We really need to stop associating sharp tastes with literary conservatism—a hallmark of lazy bastardism.

5 comments:

Bryan Sentes said...

In all honesty, I'm a little perplexed how anyone who reads my remarks carefully, e.g., according to the grammar of the sentences, can come to the conclusion that the post is about anything other than Smith's original article, its rhetoric and evaluations....

Carmine Starnino said...

Really? It does seem like you hoisted a very big brush and tarred all three of us with it.

Bryan Sentes said...

I'm unsure of how to make my point without seeming condescending, which most emphatically I don't want to be! All remarks that include reference to yourself and Lista are explicitly framed as being what Smith attributes to you or says about you, which a clear-eyed rereading of my post will confirm. At first I thought to write in response to your response something to the effect that 'Starnino' and 'Lista' in my post are Smith's 'Starnino' and 'Lista'. I'm very glad you both step up to claim the catholicism I praise Tierney for, but it was Smith's rhetoric and valuations that so incensed me, hence my writing, not "with a very big brush" (?!) but with a, I daresay, surgical precision.

Carmine Starnino said...

If that’s how you had intended to use your scalpel, then I’m sorry to say your argument bled out on the table. But even if I accept your explanation, you’re still in a bit of a logical fix. The “rhetoric and valuations” you object to in Russell's article—which you call "questionable," "regressive," "tiresome" and "empty"—are THE VERY SAME thought process that leads him to share his own excitement about the current poetry scene, as well as the new generation of rigourous editors who have made it possible.
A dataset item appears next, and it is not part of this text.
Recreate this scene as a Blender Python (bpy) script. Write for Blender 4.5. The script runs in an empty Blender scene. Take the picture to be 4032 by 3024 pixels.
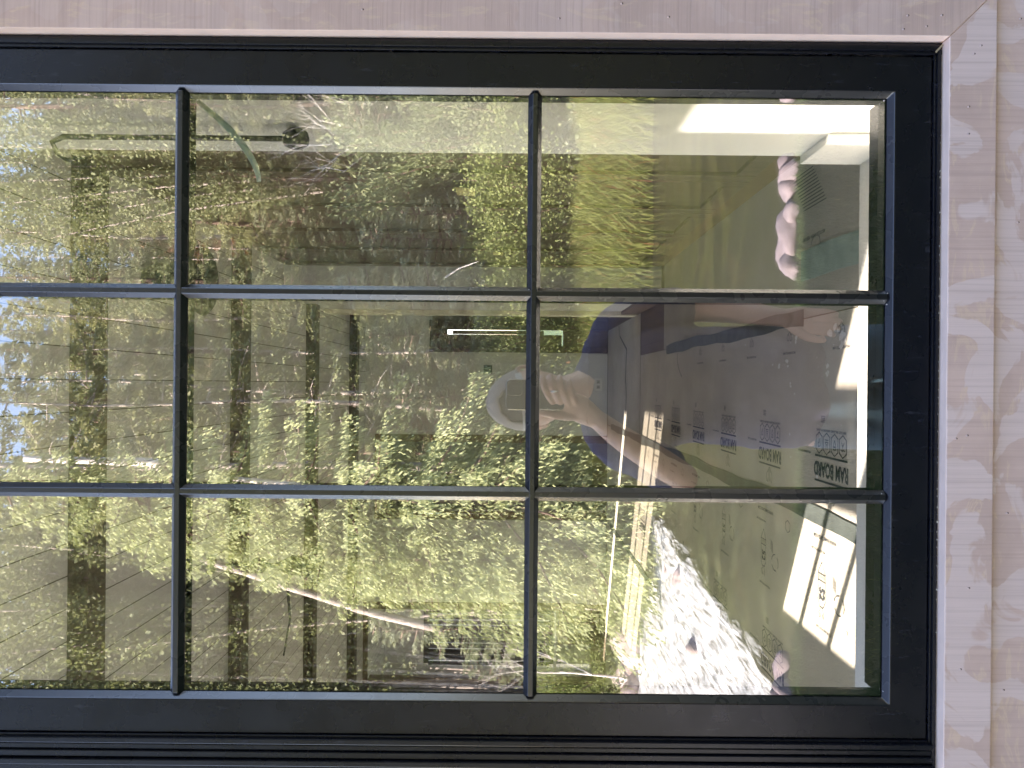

You accuse Russell of having “a squintingly narrow view of contemporary poetry" but how do you reconcile the "Russell Smith" you're incensed at, with the Russell Smith who approvingly describes the new crop of poets as "the sort who play with language as plastic material rather than those who see poetry as a confessional form of sort-of prose." A description which, as it happens, is utterly accurate. Had Tierney written that, you would have swooned.

Bryan Sentes said...

Carmine, I would have thought you had better things to do, such as observing, celebrating and enjoying your birthday and preparing for the launch of Lazy Bastardism, than to quibble with my blog post, of all things.

I’m taken aback that I have to explain my post to a rigorous editor, such as yourself. The theme, if you will, is given in the opening quotation from Rilke’s Sonnets to Orpheus. The post is then constructed around the contrast between Smith’s praise of a criticism of exclusion with Tierney’s practice of inclusion; the one cannot get by without damning, the other is more tactful; the one proceeds by culling, the other by culturing, as it were. (And, yes, I am aware of the dialectic that binds the two, too). My criticisms of Smith are quite specific: the rhetoric of his praise of a criticism of “tough” minded, bellicose exclusion and his affirmation of a particular style of poetry (more on that matter, below). Note the post does not tag you or Lista, a conscious choice, made in the hopes no one would misconstrue the focus of the post. I took great care to ensure that none of its criticisms of Smith extended beyond Smith, since it was his stance and the way he presents it I found distasteful. Are his characterizations of you and Lista accurate? Do you agree with his position, its rhetoric and values? Both questions fall outside my purpose.

Now, to your criticisms of my self-professed surgical precision: it is Smith’s rhetoric of “toughness” I find “questionable”; it is its echoes of “right wing speechifying” I find “regressive” and “tiresome” and “empty”. That is what I wrote. Moreover, I fail to understand how adopting a set of evaluative terms, which echoes that of our contemporary austerity hawks, counts as a “thought process”, exactly. What you write seems to claim that his liking a sternly truculent critical practice and his disliking what he characterizes as a Purdy-esque poetry lead him to praise the kind of poetry he attributes to the critical practice he affirms. Who would disagree? After much brow furrowing, I imagine your point is more along the lines of what you have been arguing from the start: that it is inconsistent to criticize Smith’s literary values and valuations when they lead to similar, sometimes identical, valuations in Tierney, whom I praise (but over whom I hardly “swoon”...). But I don’t laud the poetry Tierney does, only his manner; and all that my criticism of Smith’s critical sense had to go on was an educated guess based on the two unattributed half-lines he cites. Clearly, had Smith named names like Tierney does, my post would have been substantially different. I can hardly be taken to task for failing to take into account what Smith doesn’t say! Do my subsequent generalizations go too far? Maybe. Do they apply to what Smith cites? Absolutely. As for the distinction between poets “who play with language as plastic material rather than those who see poetry as a confessional form of sort-of prose”, both as it’s worded and as it’s deployed in Smith’s article it is not, shall we say, unproblematic, despite whatever rhetorical mileage one might get out of it, but here is neither the time nor place for that long-winded discussion.

I hope your birthday and launch were both good starts to what will prove a productive and rewarding year.